Dass mit dem technischen Fortschritt auch Negatives verbunden wird, erfuhr auch Margrit Müller: «Das Handy ist eine Katastrophe.» Mit dem Einsatz des Smartphones vergesse selbst sie, die sonst für ihr tadelloses Zahlengedächtnis bekannt ist, die wichtigsten Nummern.
Unvergesslich und von der Stadt offiziell ausgezeichnet ist hingegen Müllers Einsatz für die Allgemeinheit. Nach dem Beruf und dem Aufziehen von drei Töchtern engagierte sie sich beim Gemeinnützigen Frauenverein und bei der Städtischen Hilfsgesellschaft, die allermeiste Zeit als Präsidentin.

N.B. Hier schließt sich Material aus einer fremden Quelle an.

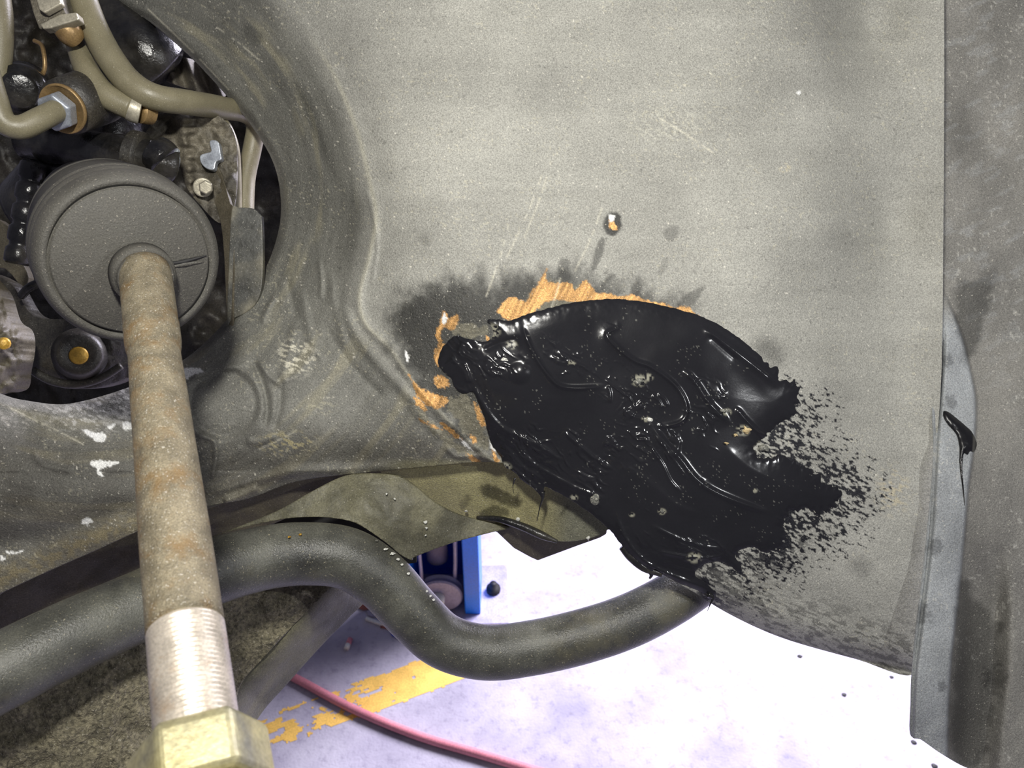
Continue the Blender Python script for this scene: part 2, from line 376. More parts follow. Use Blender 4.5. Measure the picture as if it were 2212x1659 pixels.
# two-post lift column standing beyond the car
def lift_column():
    A = onfloor(905, 1318); Bx = onfloor(1040, 1296); y = A[1]+.03
    x0 = A[0]-.035; x1 = Bx[0]
    root = empty('lift_column', (x0+.5*(x1-x0), y, 0), 'blue steel lift column standing on the floor beyond the curved bar', 'lift column')
    H = 1.9; wf = .03
    boxW('base_plate', ((x0+x1)/2+.03, y+.0, .006), (x1-x0+.05, .15, .012), 'lgrey', root, .03)
    boxW('side_wall', (x1-wf/2, y, H/2+.012), (wf, .10, H), 'blue', root)
    boxW('side_wall', (x0+wf/2, y, H/2+.012), (wf, .10, H), 'blue', root)
    boxW('back_wall', ((x0+x1)/2, y+.055, H/2+.012), (x1-x0-.002, .008, H), 'dblue', root)
    cx = (x0+x1)/2
    tubeW('hydraulic_cylinder', [(cx-.005, y+.015, .10), (cx-.005, y+.015, 1.6)], .021, 'mgrey', root, 32)
    tubeW('lift_cable', cat([(cx-.032, y-.03, .05), (cx-.033, y-.03, .5), (cx-.033, y-.03, 1.7)], 6), .0035, 'lgrey', root, 12)
    tubeW('lift_cable', cat([(cx+.024, y-.02, .04), (cx+.034, y-.025, .16), (cx+.036, y-.03, .5), (cx+.036, y-.03, 1.7)], 6), .004, 'lgrey', root, 12)
    pz = .055; px = cx+.002
    pr = [(0, .012), (.0, .040), (.003, .043), (.006, .040), (.014, .038), (.018, .043), (.020, .040), (.020, .012)]
    V = []; f = []; n = 40; th = np.linspace(0, 2*math.pi, n, endpoint=False)
    for d, r in pr: V += [(px+r*math.cos(t), y-.045+d, pz+r*math.sin(t)) for t in th]
    for i in range(len(pr)-1):
        for k in range(n): f.append((i*n+k, i*n+(k+1) % n, (i+1)*n+(k+1) % n, (i+1)*n+k))
    f += [tuple(range(n))[::-1], tuple((len(pr)-1)*n+k for k in range(n))]
    pu = mesh('cable_pulley', V, f, 'mgrey', root, smooth=False)
    tubeW('pulley_hub', [(px-.004, y-.062, pz), (px-.004, y-.040, pz)], [.013, .013], 'white', pu, 24)
    for dx, dy in ((.028, -.0),):
        p = onfloor(1066, 1285); tubeW('anchor_bolt', [(p[0], p[1], .01), (p[0], p[1], .022), (p[0], p[1], .0221), (p[0], p[1], .034)], [.014, .014, .008, .007], 'dark', root, 12)
    return root
lift_column()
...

Aufs entsprechende Nachhaken des Gesprächsleiters bestätigte Margrit Müller: «Man kann sagen, ich habe ein Helfersyndrom.»
Bei aller Weltoffenheit und regelmässigen Ferien in Bellwald im Wallis ist Müllers Liebe zur Stadt Lenzburg schon sehr gross: «Kommt man zurück, geht einem beim Anblick des Schlosses doch das Herz auf.» Freudiger, mittlerweile in Staufen wohnhaft, sieht es «nicht so eng»: «Ich bin gerne hier.»
Ein Blick auf die kleine Welt
Eh man sich’s versah, war die Stunde wieder rum. Das von Tinu Niederhauser als «Flucht aus der aktuellen Zeit» beschriebene Gespräch bot den einleitend versprochenen «Blick auf unsere kleine Welt».